Le rôle « éjectable »

Qu’est-ce qu’un beau-parent, au juste ? Un rôle « fabriqué de toutes pièces », comme elle dit, à la fois « flou », « ingrat », « sans droits », « hors des lois ». « Une figure parentale éjectable. » Pire : éjectée. Quand rupture il y a. Et elle le sait trop bien. D’où la douleur, anticipée et concrétisée.

PHOTO MARTIN CHAMBERLAND, LA PRESSE

La comédienne et autrice Marie-Chantal Perron

Il y a de plus en plus, dans notre société, de familles recomposées qui se décomposent. Or, dans la décomposition, les enjeux pour les enfants et les beaux-parents ne sont pas légiférés. Comme société, il va falloir qu’on se questionne…

Marie-Chantal Perron

Sa fiction sent effectivement le fait vécu. Marie-Chantal Perron ne le cache pas. « C’est sûr que c’est un élan du cœur, confirme-t-elle. Si tu prends la peine d’en parler, c’est sûr que c’est un enjeu dans ta vie. » Elle n’en dira pas plus.

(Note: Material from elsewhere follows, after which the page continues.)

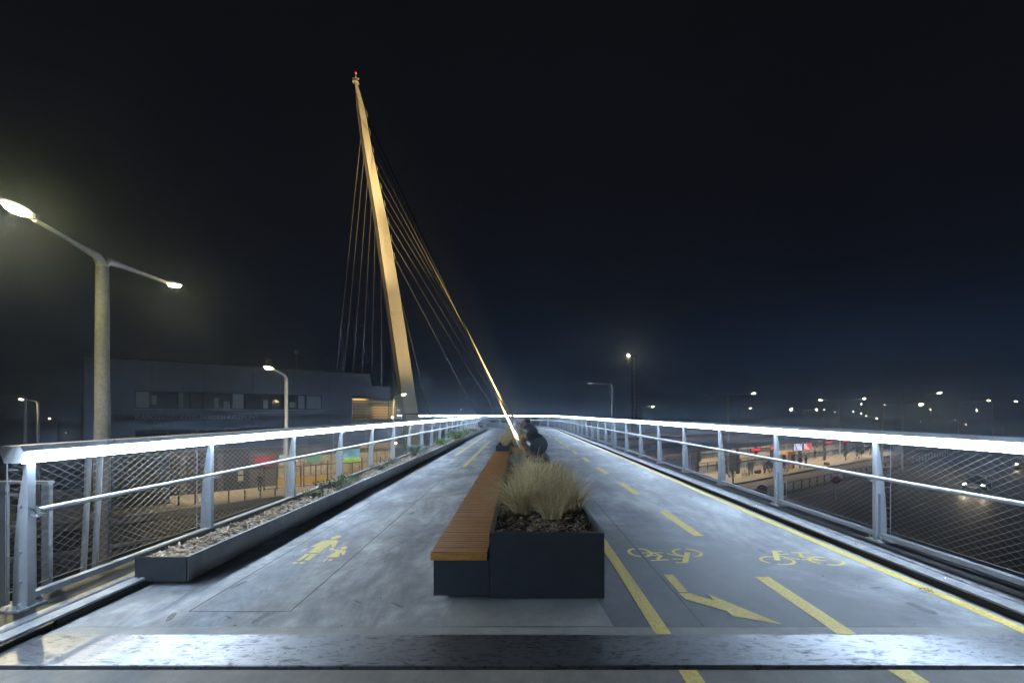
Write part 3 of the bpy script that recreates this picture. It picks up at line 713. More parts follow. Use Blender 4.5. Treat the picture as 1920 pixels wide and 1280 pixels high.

Ou qu’à demi-mot. « C’est quelque chose qui est parti de moi, mais je me suis permis d’aller dans la fiction pour garder une pudeur, ne pas aller dans le règlement de comptes, mais plutôt dans le questionnement. »

Espoir

Son histoire ose d’ailleurs une lueur d’espoir. « C’est une fiction lumineuse pour donner espoir que ces liens survivent dans la vie, poursuit l’autrice. Et c’est aussi une façon de dire : un lien si puissant garde toujours une porte ouverte. »

On devine ici que l’écriture a eu l’effet d’un baume. « C’est doux, l’écriture, confirme Marie-Chantal Perron. Je n’ai pas voulu une œuvre coup de poing, mais plutôt apporter des questionnements, dans la réparation et dans la fiction », insiste-t-elle.

D’ailleurs, elle conclut : « Si je peux faire évoluer ce petit bout, qu’on comprenne que cette portion d’amour dans une famille recomposée vaut la peine d’être considérée, qu’on n’est pas juste un siège éjectable, alors j’aurai atteint mon but. »

Les douze mois de Marie

Les douze mois de Marie

Éditions Mains Libres

128 pages

Lectures théâtrales

Les douze mois de Marie est aussi offert en radio-théâtre (avec Anne Dorval, Bianca Gervais, France Castel, Didier Lucien, Patrice Godin, Francis Ducharme et Marie-Chantal Perron) sur la plateforme OHdio, de Radio-Canada.

Écoutez Les douze mois de Marie en radio-théâtre sur OHdio

Marie-Chantal Perron fera également des lectures théâtrales de son texte dans le cadre des Arts d’été (Les Productions Martin Leclerc) à Gatineau, à Québec et à Montréal.